La difficile mise en place de référentiels environnementaux
Par-delà les débats sur l’éventuelle mise en place de clauses-miroirs, d’un système de conditionnalité tarifaire ou de la possibilité de suspendre un accord commercial, la politique qui se dessine pose des questions et des défis concrets aux entreprises.
En particulier pour les celles qui travaillent beaucoup à l’export comme dans l’habillement de luxe qui exporte à 90 %, comme l’a rappelé Pascal Morand, le président de la Fédération de la haute couture et de la mode (notre photo). « Dans la profession, nous sommes très désireux de mettre en place des référentiels environnementaux et sociétaux » a-t-il indiqué.
Quel outil utiliser pour garantir la traçabilité d’un produit ? Comment mesurer sa durabilité ? Selon quels critères élaborer des référentiels ?
L’exemple de la filière « mode et luxe »
Telles sont les questions pratiques qui animent le comité stratégique de filière « mode et luxe » qu’il préside également. « Articuler le commerce international et le respect de l’environnement c’est poser des principes qui sont ceux de l’économie circulaire, mais comment se concrétise-t-elle ? ».
Ce comité de filière travaille actuellement à des solutions pour assurer la traçabilité des produits tout au long de la chaîne d’approvisionnement « qui reposent sur la block chain, mais pas uniquement ». Il réfléchit également à une méthodologie permettant de mesurer la durabilité.
« Dans le cas du textile de grande consommation, les analyses des cycles de vie raisonnent en termes de produit, mais avec des acteurs comme la Chine, le Bangladesh, le Pakistan ou le Vietnam, se pose également la question des volumes ». Cette question de la mesure, de la mise en place de référentiels méthodologiques clairs et précis, se pose pour les entreprises mais aussi pour les Etats. Selon quels critères déterminer l’impact environnemental d’une politique commerciale ?
La politique commerciale de l’UE ne peut pas tout
C’est la question qu’a posé Stefan Ambec dans son rapport sur l’évaluation du projet d’accord UE-Mercosur en 2019.
Alors qu’un rapport de la Commission européenne estimait que la baisse des droits de douane sur la viande de bœuf brésilien pendant six ans avait eu pour conséquence un gain économique supérieur au coût climatique, ses travaux ont montré le contraire. « Le modèle de ce rapport ne prenait pas en compte la déforestation, alors qu’il existe aujourd’hui des moyens techniques permettant de la mesurer précisément » a indiqué Stefan Ambec. Résultat : 700 000 hectares déforestés en six ans pour produire plus de soja.
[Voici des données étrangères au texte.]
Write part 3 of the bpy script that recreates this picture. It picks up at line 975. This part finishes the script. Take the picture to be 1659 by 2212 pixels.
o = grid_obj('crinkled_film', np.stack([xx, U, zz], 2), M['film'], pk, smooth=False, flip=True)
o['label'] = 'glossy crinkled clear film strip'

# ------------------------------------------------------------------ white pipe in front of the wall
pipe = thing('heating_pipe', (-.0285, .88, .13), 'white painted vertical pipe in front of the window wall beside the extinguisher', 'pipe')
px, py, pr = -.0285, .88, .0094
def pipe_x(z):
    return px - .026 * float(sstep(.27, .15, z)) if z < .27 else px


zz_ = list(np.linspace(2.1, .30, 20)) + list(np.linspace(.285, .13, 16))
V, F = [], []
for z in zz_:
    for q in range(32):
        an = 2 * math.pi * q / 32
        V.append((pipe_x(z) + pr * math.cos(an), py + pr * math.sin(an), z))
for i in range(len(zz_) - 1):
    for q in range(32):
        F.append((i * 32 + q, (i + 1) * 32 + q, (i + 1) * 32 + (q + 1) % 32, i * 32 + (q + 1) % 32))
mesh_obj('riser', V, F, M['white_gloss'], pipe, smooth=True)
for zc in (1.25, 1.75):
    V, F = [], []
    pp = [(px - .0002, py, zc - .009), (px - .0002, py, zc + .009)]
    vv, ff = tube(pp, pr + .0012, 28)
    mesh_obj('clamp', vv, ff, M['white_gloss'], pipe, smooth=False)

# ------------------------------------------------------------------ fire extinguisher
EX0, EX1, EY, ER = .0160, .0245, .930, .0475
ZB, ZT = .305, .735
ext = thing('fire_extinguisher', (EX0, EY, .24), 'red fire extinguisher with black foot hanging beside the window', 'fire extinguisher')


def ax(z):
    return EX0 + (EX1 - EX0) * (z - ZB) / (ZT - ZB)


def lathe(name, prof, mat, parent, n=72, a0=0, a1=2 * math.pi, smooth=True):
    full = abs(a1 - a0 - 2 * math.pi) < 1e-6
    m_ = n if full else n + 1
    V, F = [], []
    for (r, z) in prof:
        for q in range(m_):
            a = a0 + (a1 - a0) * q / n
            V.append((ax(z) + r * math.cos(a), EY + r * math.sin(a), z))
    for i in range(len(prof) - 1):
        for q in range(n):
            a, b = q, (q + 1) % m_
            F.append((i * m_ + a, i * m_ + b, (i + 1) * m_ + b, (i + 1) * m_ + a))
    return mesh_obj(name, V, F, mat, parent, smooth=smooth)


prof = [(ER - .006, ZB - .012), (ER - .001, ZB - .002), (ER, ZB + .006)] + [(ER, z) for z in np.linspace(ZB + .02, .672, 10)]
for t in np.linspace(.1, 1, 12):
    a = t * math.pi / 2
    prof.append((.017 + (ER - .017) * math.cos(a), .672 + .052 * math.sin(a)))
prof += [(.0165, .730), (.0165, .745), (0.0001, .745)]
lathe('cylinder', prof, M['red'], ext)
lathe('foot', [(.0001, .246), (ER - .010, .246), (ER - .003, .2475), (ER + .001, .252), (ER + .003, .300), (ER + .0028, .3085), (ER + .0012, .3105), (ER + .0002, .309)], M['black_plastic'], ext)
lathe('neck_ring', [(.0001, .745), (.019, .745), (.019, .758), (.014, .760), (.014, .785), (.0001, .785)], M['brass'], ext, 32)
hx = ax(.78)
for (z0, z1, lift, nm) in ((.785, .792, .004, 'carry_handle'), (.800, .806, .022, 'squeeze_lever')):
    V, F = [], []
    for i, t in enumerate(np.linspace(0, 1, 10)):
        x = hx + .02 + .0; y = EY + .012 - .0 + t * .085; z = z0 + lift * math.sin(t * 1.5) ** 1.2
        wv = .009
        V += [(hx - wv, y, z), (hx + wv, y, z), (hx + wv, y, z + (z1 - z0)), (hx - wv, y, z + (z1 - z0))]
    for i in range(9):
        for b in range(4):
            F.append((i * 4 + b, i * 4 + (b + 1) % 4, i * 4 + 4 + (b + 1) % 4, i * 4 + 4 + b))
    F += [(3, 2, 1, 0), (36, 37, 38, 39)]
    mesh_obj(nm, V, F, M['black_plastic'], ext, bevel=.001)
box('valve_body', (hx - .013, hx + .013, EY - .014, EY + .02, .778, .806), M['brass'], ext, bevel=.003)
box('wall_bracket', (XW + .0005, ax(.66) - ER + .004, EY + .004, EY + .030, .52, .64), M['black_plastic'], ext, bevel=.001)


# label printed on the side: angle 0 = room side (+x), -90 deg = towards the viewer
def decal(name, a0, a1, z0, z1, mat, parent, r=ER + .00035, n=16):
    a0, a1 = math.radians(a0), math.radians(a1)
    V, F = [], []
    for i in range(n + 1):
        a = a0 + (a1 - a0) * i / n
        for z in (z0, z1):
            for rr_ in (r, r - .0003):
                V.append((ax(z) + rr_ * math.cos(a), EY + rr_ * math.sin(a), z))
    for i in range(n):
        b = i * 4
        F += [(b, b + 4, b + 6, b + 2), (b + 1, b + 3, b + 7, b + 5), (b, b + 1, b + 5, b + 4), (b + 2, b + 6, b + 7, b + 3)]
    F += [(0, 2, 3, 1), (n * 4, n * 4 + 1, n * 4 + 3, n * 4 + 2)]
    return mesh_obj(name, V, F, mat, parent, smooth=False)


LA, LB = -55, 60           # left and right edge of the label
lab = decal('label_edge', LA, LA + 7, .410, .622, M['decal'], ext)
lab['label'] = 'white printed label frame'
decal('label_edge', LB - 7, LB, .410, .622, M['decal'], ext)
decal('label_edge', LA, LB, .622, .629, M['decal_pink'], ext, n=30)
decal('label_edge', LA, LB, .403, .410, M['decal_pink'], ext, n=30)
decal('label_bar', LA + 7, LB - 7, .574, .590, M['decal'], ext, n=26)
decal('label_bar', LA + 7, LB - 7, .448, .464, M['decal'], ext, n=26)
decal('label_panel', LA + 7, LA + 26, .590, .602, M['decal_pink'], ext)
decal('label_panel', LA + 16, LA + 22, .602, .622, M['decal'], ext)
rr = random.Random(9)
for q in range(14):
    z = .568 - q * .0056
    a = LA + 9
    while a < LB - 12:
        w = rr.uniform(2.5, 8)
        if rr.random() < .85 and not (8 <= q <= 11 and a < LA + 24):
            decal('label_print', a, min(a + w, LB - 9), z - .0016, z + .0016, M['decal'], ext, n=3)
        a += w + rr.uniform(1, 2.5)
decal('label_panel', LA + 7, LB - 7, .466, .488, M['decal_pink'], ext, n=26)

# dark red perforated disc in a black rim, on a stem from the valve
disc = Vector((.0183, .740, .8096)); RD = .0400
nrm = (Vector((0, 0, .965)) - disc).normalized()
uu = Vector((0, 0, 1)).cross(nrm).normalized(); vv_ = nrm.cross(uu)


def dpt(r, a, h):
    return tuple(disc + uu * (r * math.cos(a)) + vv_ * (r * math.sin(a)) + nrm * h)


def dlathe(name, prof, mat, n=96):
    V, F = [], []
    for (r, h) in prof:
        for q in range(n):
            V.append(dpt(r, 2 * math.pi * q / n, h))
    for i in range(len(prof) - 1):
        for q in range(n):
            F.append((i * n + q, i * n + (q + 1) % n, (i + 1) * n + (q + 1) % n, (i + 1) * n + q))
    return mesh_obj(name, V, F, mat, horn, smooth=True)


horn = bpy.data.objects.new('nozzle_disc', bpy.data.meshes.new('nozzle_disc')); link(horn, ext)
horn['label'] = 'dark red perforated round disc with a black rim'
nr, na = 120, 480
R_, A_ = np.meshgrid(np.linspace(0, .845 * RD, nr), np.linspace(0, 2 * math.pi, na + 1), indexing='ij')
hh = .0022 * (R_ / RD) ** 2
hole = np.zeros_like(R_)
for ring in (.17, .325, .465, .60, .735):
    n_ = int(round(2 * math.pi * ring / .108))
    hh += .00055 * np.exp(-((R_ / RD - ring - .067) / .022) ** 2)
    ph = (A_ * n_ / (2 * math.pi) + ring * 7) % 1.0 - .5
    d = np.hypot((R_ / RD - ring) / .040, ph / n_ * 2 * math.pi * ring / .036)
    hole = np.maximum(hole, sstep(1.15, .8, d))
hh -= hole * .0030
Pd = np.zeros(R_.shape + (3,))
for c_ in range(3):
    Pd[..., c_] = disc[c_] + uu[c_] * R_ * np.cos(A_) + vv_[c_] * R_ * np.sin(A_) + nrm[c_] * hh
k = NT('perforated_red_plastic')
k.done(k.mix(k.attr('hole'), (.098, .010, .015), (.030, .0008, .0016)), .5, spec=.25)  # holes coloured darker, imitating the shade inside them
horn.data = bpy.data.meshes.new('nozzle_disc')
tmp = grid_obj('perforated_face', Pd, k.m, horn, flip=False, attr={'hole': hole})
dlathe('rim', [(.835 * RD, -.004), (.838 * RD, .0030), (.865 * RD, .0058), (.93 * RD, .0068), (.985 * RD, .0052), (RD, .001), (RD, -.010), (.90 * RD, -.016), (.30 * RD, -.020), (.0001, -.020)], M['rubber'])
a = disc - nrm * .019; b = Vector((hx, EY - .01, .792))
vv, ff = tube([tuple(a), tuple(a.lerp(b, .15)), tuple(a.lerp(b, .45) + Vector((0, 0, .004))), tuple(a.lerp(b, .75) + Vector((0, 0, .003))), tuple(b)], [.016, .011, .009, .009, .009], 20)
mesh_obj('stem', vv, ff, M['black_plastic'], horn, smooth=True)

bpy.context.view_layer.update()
Une conclusion qui revient à affirmer que la consommation européenne a un impact environnemental à l’autre bout du monde.
« La politique commerciale est un levier important du développement durable, mais elle ne peut pas tout et ne remplace pas les politiques brésiliennes en matière d’environnement », a toutefois tempéré Maria Martin-Prat de la direction générale du commerce à la Commission européenne. D’autant que, comme l’a souligné Stefan Ambec avec l’exemple de l’Amérique latine, les pays partenaires de l’Union ont rarement des standards aussi exigeants qu’en Europe (utilisations de certains pesticides, marquage au fer rouge du bétail…).
Pour Franck Riester, « l’idée n’est pas de se substituer ». « Même si ce n’est pas la seule réponse, utiliser la politique commerciale pour que nos partenaires respectent des règles et des valeurs qui nous sont chères me semble utile ».
Pandémie oblige, cette réponse a pris du retard. Initialement prévue en 2021, la révision du plan en 15 points devrait intervenir courant 2022.
Elle est attendue par les entreprises travaillant à l’international, mais aussi par les consommateurs, sensibilisés par la crise sanitaire aux questions de souveraineté alimentaire, de traçabilité et de respects des droits. Selon le Future Consumer Index publié par Ernst & Young en septembre 50 % des habitants des pays développés prennent davantage en compte des critères de développement durable dans leurs achats (61 % en France).